▶ **What to work on**: Type again, exactly, the lines below from the start through the line that includes "COL = SC.collection".

+ + + + + + +

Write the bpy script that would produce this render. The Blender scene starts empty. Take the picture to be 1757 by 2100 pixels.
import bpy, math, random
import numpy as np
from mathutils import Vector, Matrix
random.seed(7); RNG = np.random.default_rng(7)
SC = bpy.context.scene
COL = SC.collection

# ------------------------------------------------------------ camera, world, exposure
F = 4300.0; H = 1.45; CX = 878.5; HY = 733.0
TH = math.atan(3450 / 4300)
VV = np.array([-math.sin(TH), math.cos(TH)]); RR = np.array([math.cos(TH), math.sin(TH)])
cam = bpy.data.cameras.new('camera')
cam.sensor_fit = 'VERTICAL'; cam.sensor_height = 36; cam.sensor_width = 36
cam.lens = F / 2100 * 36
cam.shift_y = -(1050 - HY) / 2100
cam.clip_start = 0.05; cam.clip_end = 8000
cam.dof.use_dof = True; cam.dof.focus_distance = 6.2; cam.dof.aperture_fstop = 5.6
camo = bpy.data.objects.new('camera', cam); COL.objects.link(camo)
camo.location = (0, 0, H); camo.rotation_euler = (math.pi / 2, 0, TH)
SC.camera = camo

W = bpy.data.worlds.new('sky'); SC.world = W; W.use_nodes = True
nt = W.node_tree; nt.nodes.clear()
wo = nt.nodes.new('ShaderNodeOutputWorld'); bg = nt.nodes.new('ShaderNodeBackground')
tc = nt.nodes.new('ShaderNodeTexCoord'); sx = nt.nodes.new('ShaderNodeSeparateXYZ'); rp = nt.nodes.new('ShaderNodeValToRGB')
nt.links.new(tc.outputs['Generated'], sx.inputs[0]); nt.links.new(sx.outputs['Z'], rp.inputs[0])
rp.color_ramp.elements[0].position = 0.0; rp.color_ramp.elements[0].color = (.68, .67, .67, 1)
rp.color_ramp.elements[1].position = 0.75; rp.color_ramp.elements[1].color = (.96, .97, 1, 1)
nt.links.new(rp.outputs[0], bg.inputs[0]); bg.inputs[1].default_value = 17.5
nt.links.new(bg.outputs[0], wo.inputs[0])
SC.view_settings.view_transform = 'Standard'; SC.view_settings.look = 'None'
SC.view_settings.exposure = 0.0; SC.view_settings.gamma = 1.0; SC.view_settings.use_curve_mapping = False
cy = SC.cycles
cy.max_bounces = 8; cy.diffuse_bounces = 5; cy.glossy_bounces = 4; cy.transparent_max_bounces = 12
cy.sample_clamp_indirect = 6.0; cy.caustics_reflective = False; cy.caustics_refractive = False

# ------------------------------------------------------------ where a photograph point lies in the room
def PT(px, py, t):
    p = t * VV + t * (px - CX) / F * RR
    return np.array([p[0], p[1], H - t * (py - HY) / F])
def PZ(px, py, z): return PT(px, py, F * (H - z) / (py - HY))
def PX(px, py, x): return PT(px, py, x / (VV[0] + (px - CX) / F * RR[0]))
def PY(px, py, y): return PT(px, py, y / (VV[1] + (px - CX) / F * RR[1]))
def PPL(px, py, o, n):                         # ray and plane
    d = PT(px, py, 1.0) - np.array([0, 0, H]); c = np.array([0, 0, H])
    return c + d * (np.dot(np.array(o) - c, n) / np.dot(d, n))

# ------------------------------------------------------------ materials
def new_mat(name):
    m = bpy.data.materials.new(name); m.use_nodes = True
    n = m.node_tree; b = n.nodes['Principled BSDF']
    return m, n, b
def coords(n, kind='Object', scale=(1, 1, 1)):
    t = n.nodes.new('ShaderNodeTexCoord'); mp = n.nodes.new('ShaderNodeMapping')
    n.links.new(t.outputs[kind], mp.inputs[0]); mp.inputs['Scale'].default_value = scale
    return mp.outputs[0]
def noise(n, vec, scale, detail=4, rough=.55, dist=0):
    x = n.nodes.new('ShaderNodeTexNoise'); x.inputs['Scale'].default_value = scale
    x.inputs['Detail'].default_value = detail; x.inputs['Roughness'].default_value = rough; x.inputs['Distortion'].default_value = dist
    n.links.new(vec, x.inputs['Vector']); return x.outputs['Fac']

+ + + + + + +

▶ **Solution for this exercise**:
Write the bpy script that would produce this render. The Blender scene starts empty. Take the picture to be 1757 by 2100 pixels.
import bpy, math, random
import numpy as np
from mathutils import Vector, Matrix
random.seed(7); RNG = np.random.default_rng(7)
SC = bpy.context.scene
COL = SC.collection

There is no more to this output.